Supplied data:

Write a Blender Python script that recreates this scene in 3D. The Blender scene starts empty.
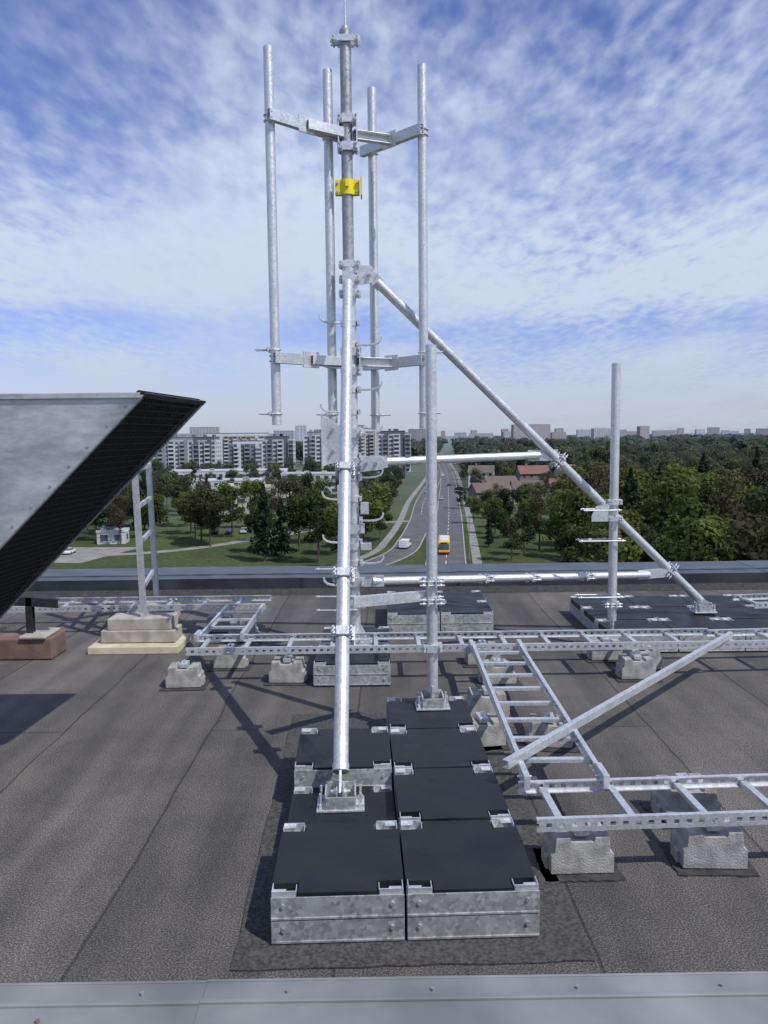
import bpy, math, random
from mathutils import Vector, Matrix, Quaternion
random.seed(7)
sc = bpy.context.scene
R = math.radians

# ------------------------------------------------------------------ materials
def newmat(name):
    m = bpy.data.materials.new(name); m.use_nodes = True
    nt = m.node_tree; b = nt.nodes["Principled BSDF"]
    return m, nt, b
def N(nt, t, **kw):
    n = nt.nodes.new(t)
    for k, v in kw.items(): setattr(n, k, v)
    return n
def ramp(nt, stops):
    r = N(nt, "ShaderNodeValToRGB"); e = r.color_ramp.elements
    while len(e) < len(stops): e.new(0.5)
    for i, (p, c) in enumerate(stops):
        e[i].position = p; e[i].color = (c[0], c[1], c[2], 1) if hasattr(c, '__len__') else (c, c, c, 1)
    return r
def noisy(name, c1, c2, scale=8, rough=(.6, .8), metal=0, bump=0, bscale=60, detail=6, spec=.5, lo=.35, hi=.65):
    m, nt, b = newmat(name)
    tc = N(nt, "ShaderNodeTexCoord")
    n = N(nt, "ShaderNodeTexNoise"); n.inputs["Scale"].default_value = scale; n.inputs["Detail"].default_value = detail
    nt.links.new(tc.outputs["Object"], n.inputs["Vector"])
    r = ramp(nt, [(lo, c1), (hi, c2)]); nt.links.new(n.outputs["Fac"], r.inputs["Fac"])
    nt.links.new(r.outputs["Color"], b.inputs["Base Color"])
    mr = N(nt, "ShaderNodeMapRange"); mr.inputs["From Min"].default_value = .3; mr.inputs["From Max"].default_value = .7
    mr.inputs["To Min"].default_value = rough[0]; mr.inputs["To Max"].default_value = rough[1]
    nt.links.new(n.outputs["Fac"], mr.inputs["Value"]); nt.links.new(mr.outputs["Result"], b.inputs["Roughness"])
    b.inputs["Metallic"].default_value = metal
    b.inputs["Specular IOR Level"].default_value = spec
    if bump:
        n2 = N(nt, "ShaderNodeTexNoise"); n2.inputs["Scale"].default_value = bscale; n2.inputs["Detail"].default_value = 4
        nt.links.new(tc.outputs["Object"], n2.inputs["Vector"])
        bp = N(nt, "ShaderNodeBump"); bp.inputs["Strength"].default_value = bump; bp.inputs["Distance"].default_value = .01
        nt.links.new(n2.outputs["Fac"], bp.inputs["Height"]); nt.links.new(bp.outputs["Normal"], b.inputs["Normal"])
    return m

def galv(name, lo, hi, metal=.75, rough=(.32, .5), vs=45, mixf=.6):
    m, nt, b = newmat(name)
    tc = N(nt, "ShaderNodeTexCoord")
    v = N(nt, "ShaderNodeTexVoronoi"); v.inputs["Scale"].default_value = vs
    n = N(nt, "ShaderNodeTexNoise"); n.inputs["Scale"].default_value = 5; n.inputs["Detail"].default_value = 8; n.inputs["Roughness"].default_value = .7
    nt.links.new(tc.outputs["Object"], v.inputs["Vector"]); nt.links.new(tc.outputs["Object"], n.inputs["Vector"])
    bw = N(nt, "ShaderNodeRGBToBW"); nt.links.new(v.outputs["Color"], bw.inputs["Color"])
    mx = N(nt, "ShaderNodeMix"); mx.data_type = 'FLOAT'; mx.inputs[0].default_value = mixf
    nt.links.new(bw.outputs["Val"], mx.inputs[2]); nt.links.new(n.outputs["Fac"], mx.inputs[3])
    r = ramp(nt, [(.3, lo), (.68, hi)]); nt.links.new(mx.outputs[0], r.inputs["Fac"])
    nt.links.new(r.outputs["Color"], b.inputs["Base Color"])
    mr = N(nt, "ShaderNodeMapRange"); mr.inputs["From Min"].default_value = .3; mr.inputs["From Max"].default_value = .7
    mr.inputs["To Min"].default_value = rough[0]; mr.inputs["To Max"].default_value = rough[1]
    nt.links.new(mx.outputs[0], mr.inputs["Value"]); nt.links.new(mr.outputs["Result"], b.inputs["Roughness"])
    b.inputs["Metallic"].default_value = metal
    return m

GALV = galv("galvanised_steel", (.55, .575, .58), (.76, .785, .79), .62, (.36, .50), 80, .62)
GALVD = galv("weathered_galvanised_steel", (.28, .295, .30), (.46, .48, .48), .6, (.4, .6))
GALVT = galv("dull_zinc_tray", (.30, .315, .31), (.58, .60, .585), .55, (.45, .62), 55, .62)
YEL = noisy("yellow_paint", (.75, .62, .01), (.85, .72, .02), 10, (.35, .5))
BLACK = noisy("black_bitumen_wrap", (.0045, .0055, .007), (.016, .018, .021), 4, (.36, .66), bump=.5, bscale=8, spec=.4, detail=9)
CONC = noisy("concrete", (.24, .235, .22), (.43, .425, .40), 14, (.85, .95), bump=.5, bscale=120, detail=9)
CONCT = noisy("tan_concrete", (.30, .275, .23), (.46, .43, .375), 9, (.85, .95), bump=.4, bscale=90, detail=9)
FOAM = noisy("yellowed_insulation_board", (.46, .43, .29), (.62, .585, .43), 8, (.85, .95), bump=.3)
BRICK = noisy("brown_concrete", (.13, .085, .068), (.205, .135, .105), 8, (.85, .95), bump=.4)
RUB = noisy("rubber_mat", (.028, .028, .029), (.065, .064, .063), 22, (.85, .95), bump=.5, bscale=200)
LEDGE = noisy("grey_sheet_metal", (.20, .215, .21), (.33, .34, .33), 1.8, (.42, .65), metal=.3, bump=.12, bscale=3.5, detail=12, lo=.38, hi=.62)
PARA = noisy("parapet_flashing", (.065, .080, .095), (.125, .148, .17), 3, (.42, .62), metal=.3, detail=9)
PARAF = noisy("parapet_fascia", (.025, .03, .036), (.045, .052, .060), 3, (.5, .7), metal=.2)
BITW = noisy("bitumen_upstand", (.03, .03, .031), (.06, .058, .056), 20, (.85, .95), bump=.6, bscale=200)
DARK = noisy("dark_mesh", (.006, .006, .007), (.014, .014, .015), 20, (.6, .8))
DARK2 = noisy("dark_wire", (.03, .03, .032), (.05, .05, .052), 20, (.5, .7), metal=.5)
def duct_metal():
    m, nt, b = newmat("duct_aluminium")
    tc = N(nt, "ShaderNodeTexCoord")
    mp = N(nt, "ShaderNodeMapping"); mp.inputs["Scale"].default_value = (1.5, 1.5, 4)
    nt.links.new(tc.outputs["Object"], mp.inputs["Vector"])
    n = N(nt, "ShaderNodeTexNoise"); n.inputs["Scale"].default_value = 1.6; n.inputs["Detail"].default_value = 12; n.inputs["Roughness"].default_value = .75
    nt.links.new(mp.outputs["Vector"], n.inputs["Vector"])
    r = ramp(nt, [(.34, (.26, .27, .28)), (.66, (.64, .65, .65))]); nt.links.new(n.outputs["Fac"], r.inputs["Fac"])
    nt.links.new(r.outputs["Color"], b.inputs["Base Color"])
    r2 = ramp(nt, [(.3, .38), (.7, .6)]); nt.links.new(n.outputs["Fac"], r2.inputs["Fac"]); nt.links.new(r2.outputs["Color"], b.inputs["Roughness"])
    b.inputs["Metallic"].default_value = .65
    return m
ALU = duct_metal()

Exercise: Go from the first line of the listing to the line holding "R = math.radians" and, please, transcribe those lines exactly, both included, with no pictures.

The completed task:
Write a Blender Python script that recreates this scene in 3D. The Blender scene starts empty.
import bpy, math, random
from mathutils import Vector, Matrix, Quaternion
random.seed(7)
sc = bpy.context.scene
R = math.radians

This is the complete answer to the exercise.